Is there a direct way to evaluate the following series?
$$ \sum_{n=1}^{\infty}\ln \!\left(1+\frac1{2n}\right) \!\ln\!\left(1+\frac1{2n+1}\right)=\frac12\ln^2 2. \tag1 $$
I've tried telescoping sums unsuccessfully. The convergence is clear. Given the simplicity of the result, I'm inclined to think it might exist an elegant way to get $(1)$.

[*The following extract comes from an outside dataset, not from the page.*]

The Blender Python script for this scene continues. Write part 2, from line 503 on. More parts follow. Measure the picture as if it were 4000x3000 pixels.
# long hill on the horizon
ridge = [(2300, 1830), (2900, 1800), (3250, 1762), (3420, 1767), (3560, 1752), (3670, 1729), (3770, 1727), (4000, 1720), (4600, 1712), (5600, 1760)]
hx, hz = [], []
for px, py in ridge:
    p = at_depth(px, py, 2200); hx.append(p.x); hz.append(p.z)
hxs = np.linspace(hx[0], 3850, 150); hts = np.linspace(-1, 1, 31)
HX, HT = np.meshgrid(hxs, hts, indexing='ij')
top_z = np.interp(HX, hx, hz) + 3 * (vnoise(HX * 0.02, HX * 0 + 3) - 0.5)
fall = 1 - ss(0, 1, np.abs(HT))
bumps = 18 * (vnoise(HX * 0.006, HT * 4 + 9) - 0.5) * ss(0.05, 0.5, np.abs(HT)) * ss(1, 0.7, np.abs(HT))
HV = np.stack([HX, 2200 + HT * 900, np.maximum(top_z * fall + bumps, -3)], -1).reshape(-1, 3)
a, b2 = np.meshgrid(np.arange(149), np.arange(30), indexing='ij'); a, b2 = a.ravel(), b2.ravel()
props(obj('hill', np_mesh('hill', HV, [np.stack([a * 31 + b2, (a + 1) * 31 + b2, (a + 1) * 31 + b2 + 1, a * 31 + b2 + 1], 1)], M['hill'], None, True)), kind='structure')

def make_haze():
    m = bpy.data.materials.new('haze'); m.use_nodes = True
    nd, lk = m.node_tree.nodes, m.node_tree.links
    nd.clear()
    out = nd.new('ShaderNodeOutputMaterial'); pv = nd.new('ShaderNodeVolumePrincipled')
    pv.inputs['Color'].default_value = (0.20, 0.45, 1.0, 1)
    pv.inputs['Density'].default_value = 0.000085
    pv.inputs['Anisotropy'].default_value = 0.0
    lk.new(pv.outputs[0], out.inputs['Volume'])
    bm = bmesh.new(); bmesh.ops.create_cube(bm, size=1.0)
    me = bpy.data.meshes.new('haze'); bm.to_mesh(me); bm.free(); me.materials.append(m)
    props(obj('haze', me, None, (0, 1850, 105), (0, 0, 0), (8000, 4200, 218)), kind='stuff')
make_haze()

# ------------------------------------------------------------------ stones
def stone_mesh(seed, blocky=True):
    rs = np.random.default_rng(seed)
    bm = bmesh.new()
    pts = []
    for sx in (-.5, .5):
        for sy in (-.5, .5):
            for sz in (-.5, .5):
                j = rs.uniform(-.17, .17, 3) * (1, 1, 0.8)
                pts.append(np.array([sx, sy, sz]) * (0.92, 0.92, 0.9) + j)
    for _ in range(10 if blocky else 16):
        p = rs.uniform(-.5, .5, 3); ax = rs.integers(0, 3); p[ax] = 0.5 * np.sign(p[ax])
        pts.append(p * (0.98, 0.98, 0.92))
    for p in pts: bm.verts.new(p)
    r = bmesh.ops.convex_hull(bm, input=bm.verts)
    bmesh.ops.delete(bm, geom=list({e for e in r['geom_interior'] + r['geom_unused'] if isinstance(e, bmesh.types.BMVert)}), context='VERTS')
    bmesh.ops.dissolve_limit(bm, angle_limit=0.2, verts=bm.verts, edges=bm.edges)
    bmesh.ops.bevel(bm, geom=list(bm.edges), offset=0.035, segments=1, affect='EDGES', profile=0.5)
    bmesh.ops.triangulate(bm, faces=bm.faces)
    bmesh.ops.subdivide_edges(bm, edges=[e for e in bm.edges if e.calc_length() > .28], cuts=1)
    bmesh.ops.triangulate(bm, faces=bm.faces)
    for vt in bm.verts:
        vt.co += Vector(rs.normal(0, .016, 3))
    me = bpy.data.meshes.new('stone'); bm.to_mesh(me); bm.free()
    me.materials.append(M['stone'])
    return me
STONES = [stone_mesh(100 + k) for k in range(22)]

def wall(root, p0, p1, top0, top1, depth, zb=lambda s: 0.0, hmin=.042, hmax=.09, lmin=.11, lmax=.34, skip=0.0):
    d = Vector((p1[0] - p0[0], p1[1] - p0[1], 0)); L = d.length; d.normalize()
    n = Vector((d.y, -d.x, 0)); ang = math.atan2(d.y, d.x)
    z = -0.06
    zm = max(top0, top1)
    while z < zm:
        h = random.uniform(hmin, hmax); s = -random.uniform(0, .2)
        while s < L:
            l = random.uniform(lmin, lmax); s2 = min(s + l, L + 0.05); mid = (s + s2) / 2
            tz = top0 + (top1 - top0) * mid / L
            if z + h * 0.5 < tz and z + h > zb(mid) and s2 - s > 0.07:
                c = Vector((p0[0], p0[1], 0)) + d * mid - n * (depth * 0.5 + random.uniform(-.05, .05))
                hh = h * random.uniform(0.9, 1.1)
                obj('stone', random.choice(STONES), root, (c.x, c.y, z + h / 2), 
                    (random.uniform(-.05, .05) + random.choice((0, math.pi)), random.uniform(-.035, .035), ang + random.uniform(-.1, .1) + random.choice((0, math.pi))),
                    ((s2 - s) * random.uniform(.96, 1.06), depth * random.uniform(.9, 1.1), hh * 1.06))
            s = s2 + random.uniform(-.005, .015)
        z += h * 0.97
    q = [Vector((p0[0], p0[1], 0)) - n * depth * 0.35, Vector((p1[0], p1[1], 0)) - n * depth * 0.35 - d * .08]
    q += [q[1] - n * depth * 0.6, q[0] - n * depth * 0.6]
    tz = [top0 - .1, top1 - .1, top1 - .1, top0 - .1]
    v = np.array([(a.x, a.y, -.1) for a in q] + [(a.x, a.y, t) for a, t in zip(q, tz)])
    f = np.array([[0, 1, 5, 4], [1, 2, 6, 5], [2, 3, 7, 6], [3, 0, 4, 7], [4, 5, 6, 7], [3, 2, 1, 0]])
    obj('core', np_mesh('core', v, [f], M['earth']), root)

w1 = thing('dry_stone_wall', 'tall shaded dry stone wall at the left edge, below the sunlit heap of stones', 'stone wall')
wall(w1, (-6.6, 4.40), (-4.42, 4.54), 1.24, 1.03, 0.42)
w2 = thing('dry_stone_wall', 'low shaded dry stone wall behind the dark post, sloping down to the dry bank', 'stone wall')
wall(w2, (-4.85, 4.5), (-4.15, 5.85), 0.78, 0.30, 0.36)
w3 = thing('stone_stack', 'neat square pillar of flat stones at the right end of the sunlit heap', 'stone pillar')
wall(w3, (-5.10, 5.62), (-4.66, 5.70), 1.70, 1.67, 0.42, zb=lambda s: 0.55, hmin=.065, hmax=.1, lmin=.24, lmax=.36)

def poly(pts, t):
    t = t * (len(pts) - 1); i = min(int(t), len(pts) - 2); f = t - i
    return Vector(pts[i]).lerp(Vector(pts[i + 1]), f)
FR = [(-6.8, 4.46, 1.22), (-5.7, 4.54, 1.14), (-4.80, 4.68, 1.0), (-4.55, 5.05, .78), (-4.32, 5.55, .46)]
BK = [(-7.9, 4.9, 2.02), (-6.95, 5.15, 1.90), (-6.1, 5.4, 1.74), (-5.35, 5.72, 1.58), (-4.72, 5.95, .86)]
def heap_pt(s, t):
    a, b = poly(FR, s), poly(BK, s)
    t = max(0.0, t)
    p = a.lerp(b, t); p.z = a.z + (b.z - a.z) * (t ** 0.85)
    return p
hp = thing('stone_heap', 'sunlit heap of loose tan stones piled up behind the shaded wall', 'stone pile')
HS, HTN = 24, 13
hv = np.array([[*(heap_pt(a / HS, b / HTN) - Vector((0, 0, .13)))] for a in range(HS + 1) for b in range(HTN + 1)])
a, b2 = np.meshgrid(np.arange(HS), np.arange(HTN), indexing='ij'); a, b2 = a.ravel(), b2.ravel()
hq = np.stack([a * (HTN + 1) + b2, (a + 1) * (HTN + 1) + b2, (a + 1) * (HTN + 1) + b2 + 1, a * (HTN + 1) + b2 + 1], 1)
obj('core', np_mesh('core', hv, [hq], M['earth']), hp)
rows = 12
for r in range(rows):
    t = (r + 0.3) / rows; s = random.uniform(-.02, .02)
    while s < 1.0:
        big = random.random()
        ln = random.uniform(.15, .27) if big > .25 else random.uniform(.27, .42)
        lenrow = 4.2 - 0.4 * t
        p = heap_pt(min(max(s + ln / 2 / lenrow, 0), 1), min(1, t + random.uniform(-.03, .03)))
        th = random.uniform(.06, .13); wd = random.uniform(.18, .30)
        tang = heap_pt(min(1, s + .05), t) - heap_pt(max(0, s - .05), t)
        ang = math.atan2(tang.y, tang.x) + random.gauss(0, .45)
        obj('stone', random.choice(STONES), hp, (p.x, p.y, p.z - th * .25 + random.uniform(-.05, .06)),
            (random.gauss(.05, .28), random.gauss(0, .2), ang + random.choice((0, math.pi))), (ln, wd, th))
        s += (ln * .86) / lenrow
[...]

Use: $$\left(\ln\left(1+\frac{1}{2n}\right)+\ln\left(1+\frac{1}{2n+1}\right)\right)^2=\ln^2\left(1+\frac{1}{2n}\right)+\ln^2\left(1+\frac{1}{2n+1}\right)+2\ln\left(1+\frac{1}{2n}\right)\ln\left(1+\frac{1}{2n+1}\right)$$ $$\Rightarrow \ln\left(1+\frac{1}{2n}\right)\ln\left(1+\frac{1}{2n+1}\right)=\frac{1}{2}\left(\ln^2\left(1+\frac{1}{n}\right)-\ln^2\left(1+\frac{1}{2n}\right)-\ln^2\left(1+\frac{1}{2n+1}\right)\right)$$ Therefore, the sum in the given problem is: $$\frac{1}{2}\left(\sum_{n=1}^{\infty}\ln^2\left(1+\frac{1}{n}\right)-\sum_{n=1}^{\infty}\ln^2\left(1+\frac{1}{2n}\right)-\sum_{n=1}^{\infty}\ln^2\left(1+\frac{1}{2n+1}\right)\right)$$
Notice that all the terms of the first sum are cancelled by the other two sums except $n=1$, hence our answer is: $$\boxed{\dfrac{1}{2}\ln^22}$$